4 pounds leg of lamb

3 to 4 cloves of garlic, cut into slivers

salt and pepper for seasoning

1/2 cup butter

1 lemon, juiced

1 cup hot water

2-1/2 pounds potatoes, peeled and quartered

Wash meat and place in a roasting pan, making several small incisions in meat. Dust garlic slivers with salt and pepper and insert into incisions in roast. Arrange peeled and quartered potatoes around the roast. Melt butter and pour over meat and potatoes, and then sprinkle with lemon juice, salt and pepper. Add hot water to pan. Bake in moderate oven for about 2 hours. When lamb is done, remove to a heated platter. If potatoes need more browning, put under broiler to finish and then arrange around roast before serving.

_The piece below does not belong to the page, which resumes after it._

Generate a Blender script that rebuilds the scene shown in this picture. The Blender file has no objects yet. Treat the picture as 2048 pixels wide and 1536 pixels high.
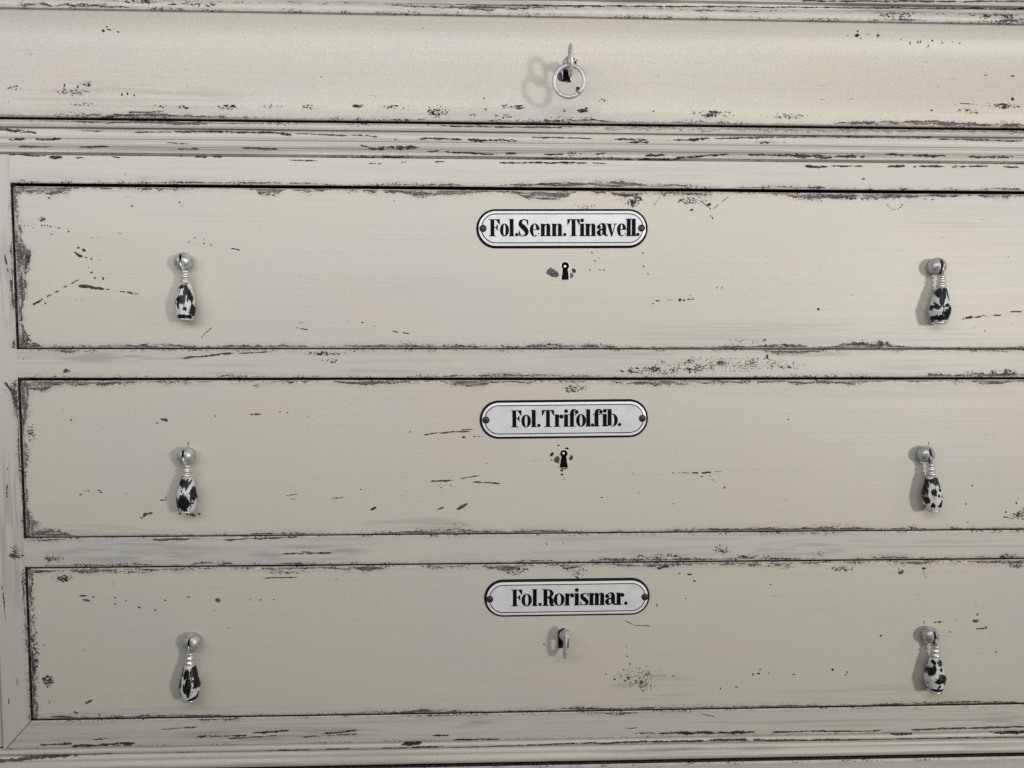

STRING BEANS WITH OLIVE OIL

2-1/2 pounds string beans

1 cup olive oil

1 clove garlic

2 onions, thinly sliced

1 pound tomatoes, chopped

3 tablespoons parsley, chopped

salt and pepper

1 teaspoon sugar

Remove ends of string beans and prepare by either cutting into 2-inch pieces, snapping or cutting crosswise into thin, slanted pieces or cut into thin strips. Heat the oil in a saucepan and add the onions and garlic and cook until soft. Add tomatoes, beans, parsley, salt, pepper and sugar. Cover and cook over moderate heat for about 30 minutes.

FRAPPE (Greek Iced Coffee)

Makes 1 serving

1-1/2 to 3 teaspoons instant coffee (Nescafé recommended)

2/3 cup cold water

2 to 3 teaspoons sugar (optional)

1/2 cup milk (optional)

2 to 3 ice cubes (optional)

Place coffee powder, sugar and 2 to 3 tablespoons water in cocktail shaker or blender. Combine until mixture forms a thick, frothy foam.

Pour foam into a tall glass, stir in remaining ingredients and enjoy, using a straw, which can be used to blend ingredients when they settle on the bottom of the glass.